Neuer Wind für den Traditionsumzug
Neben den vielen traditionellen Tanz- und Gardegruppen gibt es auch ein paar Neuerungen. Die acht Jahre alte Luise ist die erste allein regierende Kinderprinzessin. Jahrzehntelang wurde die Kinderfastnacht in Mainz von Prinzen oder Prinzenpaaren regiert. "Jetzt muss e mo e Meedsche ran!" (Jetzt muss mal ein Mädchen ran!) fand der Mainzer Verkehrsverein, Ausrichter der Jugendmaskenzugs. Und so fährt Luise, die natürlich einer Fastnachterfamilie entstammt, heute im Zug mit - eben nicht mehr im Wagen des Kinderprinzen, sondern der Kindermajestät.

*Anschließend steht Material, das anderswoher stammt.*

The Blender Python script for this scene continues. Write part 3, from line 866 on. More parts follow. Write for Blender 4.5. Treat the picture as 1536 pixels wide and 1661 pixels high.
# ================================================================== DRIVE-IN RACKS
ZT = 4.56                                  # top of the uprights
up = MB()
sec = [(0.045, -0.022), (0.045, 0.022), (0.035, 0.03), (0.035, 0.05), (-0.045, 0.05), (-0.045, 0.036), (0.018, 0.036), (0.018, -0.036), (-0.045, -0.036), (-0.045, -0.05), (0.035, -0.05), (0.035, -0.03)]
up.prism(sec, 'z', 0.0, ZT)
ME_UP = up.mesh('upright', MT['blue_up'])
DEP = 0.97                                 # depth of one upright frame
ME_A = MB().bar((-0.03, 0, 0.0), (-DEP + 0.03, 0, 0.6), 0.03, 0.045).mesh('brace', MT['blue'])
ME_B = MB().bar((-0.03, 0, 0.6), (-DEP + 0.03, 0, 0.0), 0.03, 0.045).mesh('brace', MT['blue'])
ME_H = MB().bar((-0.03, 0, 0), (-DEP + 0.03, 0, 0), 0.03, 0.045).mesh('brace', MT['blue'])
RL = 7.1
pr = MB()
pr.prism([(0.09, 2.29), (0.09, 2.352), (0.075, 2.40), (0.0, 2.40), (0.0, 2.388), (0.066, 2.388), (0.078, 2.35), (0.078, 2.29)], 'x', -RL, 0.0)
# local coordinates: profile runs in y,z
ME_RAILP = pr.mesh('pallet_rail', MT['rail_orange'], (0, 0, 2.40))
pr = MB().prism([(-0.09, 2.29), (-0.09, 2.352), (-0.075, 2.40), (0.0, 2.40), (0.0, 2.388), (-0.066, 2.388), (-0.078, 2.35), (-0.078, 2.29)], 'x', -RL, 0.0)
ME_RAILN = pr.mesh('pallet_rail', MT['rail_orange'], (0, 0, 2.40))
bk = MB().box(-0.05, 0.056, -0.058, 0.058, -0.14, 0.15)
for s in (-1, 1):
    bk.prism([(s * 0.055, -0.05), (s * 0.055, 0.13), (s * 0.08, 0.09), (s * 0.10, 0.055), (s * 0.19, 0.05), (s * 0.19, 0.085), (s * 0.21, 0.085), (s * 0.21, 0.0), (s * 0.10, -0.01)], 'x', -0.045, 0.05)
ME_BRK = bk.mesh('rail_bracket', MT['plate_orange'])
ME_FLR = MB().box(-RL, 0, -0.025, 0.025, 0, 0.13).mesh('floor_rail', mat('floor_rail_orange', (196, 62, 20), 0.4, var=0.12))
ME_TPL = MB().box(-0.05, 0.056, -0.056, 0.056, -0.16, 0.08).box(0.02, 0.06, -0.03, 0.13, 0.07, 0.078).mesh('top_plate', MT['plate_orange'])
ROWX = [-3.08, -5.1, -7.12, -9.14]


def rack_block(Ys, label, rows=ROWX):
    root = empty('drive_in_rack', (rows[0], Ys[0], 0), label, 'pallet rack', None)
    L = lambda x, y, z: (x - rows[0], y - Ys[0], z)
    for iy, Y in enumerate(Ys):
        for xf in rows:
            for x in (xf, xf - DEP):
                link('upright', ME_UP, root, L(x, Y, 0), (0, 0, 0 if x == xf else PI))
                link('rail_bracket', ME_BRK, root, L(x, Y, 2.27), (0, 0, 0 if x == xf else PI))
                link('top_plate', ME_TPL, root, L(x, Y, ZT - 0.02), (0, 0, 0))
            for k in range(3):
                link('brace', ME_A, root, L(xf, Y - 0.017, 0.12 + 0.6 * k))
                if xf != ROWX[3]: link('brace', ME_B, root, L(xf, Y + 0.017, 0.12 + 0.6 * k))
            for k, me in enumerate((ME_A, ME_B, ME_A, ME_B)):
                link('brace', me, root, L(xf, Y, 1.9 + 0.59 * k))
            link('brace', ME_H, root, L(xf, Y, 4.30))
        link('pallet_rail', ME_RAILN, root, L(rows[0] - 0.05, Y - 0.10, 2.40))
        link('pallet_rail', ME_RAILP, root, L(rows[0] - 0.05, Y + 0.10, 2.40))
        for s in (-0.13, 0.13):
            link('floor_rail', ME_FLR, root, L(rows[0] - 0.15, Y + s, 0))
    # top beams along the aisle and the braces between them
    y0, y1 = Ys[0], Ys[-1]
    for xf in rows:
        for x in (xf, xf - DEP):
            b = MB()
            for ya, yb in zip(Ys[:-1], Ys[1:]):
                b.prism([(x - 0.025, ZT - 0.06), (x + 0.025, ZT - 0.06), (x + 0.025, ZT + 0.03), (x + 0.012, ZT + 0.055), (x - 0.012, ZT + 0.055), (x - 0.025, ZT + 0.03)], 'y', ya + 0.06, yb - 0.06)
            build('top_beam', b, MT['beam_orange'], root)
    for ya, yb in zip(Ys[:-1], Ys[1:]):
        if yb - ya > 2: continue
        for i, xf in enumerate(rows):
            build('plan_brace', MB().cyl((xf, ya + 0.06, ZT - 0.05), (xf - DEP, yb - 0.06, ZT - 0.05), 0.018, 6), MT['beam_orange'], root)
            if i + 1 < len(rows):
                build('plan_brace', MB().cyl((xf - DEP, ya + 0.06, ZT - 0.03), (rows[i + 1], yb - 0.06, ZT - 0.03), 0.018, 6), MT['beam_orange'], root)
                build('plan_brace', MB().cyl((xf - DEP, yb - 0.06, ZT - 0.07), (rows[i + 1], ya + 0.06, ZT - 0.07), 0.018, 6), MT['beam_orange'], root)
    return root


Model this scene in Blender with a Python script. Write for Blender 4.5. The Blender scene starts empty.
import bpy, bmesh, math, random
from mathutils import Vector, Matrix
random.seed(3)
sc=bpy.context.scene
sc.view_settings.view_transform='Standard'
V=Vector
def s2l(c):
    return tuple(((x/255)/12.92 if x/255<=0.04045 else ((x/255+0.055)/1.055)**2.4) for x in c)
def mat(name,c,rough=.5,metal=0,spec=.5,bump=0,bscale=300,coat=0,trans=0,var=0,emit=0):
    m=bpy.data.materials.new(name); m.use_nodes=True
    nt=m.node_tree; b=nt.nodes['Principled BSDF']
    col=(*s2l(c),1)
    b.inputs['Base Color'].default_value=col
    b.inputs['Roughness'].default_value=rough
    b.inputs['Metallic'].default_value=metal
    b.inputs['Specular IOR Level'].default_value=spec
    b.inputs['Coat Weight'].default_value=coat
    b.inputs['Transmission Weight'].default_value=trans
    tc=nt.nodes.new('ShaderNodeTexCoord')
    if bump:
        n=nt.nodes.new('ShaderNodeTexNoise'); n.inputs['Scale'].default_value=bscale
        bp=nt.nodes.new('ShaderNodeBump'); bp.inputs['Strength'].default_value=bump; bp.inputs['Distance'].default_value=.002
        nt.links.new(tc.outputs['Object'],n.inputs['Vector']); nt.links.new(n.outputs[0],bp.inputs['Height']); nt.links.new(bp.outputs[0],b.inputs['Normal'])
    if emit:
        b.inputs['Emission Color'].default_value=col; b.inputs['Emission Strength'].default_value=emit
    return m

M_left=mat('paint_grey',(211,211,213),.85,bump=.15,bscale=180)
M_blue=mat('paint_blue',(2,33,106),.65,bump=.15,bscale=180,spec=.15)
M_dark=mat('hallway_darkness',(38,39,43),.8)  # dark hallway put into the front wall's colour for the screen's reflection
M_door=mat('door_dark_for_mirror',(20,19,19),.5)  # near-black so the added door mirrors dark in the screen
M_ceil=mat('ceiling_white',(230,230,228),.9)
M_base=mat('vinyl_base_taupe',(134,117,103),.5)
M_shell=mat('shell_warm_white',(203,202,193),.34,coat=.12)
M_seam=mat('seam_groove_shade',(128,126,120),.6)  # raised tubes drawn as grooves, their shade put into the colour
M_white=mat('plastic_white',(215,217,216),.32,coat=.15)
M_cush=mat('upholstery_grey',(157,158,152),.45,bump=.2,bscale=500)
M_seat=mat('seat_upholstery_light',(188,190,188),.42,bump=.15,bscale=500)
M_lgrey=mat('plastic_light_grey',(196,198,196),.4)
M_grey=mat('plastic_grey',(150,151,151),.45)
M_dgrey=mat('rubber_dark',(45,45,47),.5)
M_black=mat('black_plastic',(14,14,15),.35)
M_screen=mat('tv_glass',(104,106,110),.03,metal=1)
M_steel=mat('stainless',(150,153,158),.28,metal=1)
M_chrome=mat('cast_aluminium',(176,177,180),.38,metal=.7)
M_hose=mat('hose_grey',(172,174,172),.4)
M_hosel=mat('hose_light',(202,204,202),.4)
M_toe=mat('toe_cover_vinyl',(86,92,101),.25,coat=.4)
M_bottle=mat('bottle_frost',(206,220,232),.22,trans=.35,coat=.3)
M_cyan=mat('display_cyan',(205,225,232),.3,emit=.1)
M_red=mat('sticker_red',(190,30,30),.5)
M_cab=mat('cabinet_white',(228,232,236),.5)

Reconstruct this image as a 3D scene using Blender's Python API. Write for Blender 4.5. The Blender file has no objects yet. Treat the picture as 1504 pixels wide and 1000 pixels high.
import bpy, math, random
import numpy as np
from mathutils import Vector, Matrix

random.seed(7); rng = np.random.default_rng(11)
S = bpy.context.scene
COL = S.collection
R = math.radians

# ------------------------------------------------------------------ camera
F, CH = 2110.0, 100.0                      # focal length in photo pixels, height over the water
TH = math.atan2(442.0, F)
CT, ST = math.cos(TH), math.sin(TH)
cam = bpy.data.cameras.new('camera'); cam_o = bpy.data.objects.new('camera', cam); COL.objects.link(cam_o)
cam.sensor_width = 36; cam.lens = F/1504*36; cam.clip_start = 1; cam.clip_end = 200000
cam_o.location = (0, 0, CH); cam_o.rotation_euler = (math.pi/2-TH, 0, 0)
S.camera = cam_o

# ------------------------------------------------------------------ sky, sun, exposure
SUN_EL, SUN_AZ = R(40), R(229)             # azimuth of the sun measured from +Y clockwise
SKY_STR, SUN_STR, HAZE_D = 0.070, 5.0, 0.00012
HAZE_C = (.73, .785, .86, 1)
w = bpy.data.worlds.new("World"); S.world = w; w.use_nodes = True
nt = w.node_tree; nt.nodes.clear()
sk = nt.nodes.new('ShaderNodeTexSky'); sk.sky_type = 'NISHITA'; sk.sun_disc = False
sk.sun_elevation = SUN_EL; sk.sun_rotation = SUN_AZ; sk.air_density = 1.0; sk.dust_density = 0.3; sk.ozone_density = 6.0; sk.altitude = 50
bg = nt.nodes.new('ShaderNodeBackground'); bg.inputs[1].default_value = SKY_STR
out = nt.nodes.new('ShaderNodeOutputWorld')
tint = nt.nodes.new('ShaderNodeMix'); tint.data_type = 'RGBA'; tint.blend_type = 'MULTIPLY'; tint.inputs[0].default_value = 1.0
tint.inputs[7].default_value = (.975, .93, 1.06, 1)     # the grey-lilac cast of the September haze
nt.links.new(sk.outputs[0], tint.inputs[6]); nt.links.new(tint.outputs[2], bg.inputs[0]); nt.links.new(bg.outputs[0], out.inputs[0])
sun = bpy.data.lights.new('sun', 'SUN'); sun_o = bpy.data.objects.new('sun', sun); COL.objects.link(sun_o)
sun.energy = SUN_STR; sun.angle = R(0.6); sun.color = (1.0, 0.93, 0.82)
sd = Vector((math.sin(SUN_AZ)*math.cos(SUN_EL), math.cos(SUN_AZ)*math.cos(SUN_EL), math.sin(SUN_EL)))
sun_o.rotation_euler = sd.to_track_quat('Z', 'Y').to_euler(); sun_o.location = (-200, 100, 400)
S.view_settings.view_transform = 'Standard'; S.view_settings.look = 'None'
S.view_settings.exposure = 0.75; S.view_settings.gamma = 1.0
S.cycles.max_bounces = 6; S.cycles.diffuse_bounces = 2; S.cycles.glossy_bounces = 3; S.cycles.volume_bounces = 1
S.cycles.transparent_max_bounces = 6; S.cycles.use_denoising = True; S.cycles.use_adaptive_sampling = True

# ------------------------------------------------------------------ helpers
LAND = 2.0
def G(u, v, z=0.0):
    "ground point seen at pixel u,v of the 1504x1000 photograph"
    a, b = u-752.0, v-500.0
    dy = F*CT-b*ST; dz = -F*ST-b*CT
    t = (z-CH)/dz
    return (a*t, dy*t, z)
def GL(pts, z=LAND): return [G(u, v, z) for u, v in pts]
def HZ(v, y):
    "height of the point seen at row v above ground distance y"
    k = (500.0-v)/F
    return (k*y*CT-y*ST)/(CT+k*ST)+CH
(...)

Und noch eine Premiere: Die Hochschule Mainz nimmt zum ersten Mal teil. Sie steuert einen interaktiven Wagen bei, der auf die Lautstärke der Menge reagiert, indem er sie auf LED-Bildschirme in Balkendiagramme umsetzt und dann eine überdimensionale Narrenkappe aufbläst. Ein "Helau-o-meter" sozusagen. Ob die Idee im kommenden Jahr wieder auf die Straße gebracht wird? "Wir bringen jetzt erst mal diesen Tag zu Ende, dann sehen wir weiter", winkt Kati, Mitinitiatorin der digitalen Aufblaskappe, ab.
Dieter Wenger baut seit 62 Jahren Motivwagen. (Archiv)
Endspurt für die fünfte Jahreszeit
Den Tag erst mal zu Ende bringen, das will auch Dieter Wenger: "Wenn ich heute Abend die Wagen in die Halle fahre und wir anfangen, die Figuren auseinander zu sägen, dann kann auch ich ganz runterfahren." Teile der aufwändigen Pappkameraden werden nämlich recycelt: "Ich hab auch schon mal aus einem Politiker im nächsten Jahr einen Clown gemacht."
Das wird er in der nächsten Session nicht machen, Wenger hört auf, es ist sein letzter Rosenmontagszug als Wagenbauer. So ganz könne er es aber dann doch nicht lassen: Er bleibe im Kreativkreis, der die Ideen für die politische Straßenfastnacht entwickelt. Apropos: Im Lager, wie er verrät, liegt auch noch eine Trump-Figur - wer weiß, ob die in der nächsten Session nicht wieder angesagt ist.